Friday, March 4, 2016

In "Yes, just...effing...YES!" news...

I picked up a copy of All-New Classic Captain Canuck #0 today (or rather I had someone pick it up for me) not realizing that it was just a collection reprinting the Ed Brisson-written back-up features from the first six modern Captain Canuck issues released by Chapter House.  I have to say I was a might disappointed until I turned to the inside back page to discover...this:

They're publishing Danny Zabbal's Sorcery (now retitled Life, Death and Sorcery because it's unlikely someone hasn't already done a comic or have "Sorcery" trademarked) as a quarterly series.  This is absolutely THE best news.  After picking up a copy of the first volume that Zabbal self-published I couldn't help but rave about it (that is actually my quote in the ad there).  I wanted more instantly, or at the very least some guarantee that Zabbal would continue this brilliantly written and illustrated time-travel fantasy-drama.  Now we know Zabbal can continue, and even if I have to wait until the end of the year for new material I'll still buy the republished material because I earnestly loved it so much.

This is the best news.  It truly is.  I'm so happy for Danny, but even happier for me who gets to read this stuff.

Thursday, March 3, 2016

Catching up on Comics with CGraig: Letter 44 #20-21 & 23

(2015-2016, Oni Press)

Until yesterday, the last issue I read of Letter 44 was #17.  Somehow along the way in my habitual Wednesday pick-up I wound up missing a couple issues (full disclosure: for much of the past 5 months my wife has been doing the weekly pull based on my pull list...upon which I most likely overlooked the book shipping that week).  As the pile of comics beside the bed -- read and unread -- grew, I lost track of exactly which issues I was missing, and even which issues I had actually read.  What hits home about this though, is that I didn't seem to care enough to check.

I generally like Letter 44, it's got some fun ideas, and Charles Soule hasn't yet disappointed me with his writing (though I should state that most of the books I've read which he wrote were either mini-series or prematurely cancelled)...but for all the intrigue in the story I realized in reading these last three issues that I really don't care at all about the characters...any of them.  Perhaps it's just my staccato reading habits with the book and that I've not had a chance to really invest in them, but the longer the series runs the less appealing the characters seem, and the less interested I am in them.

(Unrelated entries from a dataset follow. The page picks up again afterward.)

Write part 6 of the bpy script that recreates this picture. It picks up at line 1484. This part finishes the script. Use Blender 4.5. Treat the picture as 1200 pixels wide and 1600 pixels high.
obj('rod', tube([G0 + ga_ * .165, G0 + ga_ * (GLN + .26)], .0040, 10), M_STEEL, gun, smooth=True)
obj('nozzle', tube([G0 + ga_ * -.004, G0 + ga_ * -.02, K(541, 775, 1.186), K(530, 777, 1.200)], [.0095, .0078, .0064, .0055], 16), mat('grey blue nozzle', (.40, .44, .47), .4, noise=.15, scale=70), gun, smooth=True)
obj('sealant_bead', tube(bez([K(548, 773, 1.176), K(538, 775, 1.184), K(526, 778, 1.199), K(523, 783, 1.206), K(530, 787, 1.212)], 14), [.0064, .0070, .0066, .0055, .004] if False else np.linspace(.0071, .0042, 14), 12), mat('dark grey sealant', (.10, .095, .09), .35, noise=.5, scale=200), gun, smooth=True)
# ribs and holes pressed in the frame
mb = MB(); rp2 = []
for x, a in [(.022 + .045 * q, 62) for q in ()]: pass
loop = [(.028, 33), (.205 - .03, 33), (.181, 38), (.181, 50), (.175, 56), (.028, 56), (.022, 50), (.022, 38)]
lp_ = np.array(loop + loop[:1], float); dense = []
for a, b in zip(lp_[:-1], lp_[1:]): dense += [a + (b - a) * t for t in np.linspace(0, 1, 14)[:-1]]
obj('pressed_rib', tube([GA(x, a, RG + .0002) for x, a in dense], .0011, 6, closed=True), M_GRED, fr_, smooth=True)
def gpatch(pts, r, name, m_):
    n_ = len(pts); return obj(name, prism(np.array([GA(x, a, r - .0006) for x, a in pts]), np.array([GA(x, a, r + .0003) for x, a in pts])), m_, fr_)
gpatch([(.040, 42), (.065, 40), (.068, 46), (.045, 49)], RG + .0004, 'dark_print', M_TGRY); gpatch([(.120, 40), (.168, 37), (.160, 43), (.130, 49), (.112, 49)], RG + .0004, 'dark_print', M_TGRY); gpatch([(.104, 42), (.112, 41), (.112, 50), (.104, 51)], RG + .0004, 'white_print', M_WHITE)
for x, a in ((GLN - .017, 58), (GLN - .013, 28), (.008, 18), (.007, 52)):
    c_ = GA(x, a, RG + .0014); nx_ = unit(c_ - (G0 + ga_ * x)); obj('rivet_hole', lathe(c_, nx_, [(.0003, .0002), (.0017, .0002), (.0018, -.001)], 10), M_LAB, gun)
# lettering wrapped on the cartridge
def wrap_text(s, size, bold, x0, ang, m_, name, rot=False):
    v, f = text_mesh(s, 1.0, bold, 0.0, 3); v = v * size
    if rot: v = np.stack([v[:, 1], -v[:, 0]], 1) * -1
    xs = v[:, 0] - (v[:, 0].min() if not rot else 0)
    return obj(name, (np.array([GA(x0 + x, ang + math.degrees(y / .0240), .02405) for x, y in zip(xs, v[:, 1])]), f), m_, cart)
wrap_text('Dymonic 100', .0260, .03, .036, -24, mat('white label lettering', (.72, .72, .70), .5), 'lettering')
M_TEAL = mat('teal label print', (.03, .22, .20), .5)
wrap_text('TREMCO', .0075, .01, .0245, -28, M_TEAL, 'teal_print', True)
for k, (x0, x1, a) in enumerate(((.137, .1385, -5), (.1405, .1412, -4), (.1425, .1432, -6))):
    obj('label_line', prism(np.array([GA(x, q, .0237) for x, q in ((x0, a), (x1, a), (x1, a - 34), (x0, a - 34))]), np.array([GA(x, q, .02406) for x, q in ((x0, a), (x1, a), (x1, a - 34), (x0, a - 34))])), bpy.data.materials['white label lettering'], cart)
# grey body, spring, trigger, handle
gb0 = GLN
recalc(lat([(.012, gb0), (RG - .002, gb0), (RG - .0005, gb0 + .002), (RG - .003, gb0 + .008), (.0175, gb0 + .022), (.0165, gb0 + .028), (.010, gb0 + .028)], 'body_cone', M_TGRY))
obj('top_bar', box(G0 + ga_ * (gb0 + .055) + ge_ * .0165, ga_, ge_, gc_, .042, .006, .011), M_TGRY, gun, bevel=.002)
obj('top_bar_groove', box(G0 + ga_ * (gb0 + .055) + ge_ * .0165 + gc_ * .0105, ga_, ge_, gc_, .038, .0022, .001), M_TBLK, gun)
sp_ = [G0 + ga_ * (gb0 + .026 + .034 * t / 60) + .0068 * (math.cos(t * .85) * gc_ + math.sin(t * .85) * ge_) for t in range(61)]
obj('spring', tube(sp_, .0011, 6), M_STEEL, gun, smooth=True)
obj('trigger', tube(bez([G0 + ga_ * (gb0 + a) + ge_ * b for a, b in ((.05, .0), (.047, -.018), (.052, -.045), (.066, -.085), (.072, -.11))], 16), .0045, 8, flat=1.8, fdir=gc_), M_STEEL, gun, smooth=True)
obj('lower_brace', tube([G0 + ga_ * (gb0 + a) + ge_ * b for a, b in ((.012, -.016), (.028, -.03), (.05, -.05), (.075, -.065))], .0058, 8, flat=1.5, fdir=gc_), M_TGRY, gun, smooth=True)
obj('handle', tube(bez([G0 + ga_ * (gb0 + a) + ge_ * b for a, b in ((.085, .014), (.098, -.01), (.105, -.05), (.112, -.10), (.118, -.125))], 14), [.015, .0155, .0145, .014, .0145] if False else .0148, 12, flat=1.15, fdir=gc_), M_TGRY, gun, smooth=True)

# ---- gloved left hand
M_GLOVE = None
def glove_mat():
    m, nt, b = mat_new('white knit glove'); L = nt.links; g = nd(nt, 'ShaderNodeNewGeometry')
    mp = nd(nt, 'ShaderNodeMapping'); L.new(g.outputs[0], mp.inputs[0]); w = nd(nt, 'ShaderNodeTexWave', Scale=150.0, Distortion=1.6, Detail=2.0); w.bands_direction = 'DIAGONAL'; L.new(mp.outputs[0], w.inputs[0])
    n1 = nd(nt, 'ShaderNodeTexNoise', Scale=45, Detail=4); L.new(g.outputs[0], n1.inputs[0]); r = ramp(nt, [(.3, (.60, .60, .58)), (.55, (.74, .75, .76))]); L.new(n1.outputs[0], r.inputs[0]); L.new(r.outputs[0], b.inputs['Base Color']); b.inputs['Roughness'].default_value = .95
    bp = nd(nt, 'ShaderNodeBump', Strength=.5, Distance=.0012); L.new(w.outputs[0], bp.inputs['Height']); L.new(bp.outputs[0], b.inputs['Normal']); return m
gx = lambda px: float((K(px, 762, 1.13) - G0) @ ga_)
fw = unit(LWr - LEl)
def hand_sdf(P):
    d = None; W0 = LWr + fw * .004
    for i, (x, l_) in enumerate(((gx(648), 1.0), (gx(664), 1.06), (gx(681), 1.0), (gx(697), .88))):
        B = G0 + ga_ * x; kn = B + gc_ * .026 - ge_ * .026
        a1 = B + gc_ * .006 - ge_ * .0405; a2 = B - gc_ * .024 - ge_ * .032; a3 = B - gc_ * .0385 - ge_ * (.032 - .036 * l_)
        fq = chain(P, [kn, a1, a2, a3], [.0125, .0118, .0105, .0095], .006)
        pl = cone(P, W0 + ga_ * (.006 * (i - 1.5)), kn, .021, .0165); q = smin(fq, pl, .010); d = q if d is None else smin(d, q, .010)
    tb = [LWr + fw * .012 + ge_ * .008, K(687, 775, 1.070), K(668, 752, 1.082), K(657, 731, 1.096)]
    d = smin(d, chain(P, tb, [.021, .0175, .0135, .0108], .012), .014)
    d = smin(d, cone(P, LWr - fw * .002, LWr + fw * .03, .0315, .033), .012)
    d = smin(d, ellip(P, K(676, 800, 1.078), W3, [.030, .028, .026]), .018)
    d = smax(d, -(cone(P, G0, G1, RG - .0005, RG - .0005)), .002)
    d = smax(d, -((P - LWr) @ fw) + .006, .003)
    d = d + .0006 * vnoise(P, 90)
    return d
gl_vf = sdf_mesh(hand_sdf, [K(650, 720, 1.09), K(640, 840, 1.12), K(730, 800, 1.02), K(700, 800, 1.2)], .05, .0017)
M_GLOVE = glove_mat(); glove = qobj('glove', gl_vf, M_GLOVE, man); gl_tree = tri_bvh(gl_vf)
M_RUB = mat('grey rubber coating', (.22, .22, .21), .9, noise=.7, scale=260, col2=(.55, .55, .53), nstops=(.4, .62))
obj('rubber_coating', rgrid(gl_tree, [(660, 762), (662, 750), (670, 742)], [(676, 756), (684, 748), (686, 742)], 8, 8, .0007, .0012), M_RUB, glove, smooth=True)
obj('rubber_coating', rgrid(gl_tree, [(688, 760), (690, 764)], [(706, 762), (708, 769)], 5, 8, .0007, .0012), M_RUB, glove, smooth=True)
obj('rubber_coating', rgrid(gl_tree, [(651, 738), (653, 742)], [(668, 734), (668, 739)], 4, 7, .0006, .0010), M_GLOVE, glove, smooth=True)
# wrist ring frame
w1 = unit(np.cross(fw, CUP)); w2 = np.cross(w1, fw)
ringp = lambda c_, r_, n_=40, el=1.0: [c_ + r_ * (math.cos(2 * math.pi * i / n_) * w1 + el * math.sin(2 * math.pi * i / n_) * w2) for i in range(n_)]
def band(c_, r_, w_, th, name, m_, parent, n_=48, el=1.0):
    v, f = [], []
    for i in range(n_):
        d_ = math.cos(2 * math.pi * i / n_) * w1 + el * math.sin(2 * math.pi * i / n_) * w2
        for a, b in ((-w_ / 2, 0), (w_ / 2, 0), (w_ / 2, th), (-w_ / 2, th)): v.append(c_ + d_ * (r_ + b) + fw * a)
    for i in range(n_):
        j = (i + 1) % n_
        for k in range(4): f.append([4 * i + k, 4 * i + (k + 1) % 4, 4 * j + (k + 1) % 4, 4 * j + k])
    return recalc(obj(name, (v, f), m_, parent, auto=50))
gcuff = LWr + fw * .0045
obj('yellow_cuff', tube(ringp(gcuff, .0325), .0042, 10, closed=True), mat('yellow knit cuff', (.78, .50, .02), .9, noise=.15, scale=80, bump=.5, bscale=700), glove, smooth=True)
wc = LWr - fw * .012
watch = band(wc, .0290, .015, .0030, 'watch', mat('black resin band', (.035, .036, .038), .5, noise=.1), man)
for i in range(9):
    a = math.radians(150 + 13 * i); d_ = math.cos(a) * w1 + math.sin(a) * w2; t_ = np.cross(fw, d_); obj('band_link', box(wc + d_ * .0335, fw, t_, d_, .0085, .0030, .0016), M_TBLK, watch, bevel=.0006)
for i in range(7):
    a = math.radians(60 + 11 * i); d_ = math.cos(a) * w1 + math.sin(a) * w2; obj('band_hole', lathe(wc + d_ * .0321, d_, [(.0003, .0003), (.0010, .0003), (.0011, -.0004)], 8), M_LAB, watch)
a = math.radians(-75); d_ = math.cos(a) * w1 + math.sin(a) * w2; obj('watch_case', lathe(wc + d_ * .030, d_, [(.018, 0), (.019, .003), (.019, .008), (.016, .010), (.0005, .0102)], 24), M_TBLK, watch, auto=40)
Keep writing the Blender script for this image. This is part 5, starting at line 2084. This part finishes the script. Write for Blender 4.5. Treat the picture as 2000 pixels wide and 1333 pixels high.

I've been wrestling with Alberto JimĂ©nez Alburquerque's art from the beginning.  A website with a free preview of issue one some time ago had many comments from people were complaining about Alburquerque's art, calling it terrible.  I just assumed they were reacting to his character designs, which is clearly his style.  I don't like harshly criticizing someone's art when it's clearly their style, that doesn't appeal to me not their storytelling aptitude, but I've been finding his figures and their emoting to be overblown and hyper exaggerated to the detriment of the book.  His characters aren't badly designed, but they are bad actors, melodramatic to a fault.

Ryan Kelly subs in on art for issue 21, which is a flashback issue delving into the pasts of some of those characters I really don't care about.  Kelly adapts his style in small ways to try and match Alburquerque's, and it's almost a seamless transition (Dan Jackson's glossy colours provide even more consistency) save for the fact that Kelly's characters move and react much more naturalistically.

I still have that urge, the "what happens next" urge.  Soule does a great job at propulsive storytelling.  Issue 23 leaves President Blades with the task of selecting 666 survivors of the destruction of Earth, and clearly former President Bush...err Carroll will make sure he is in that group (or manipulates control of it).  Perhaps I'll go digital on this...I don't think I need to keep it around.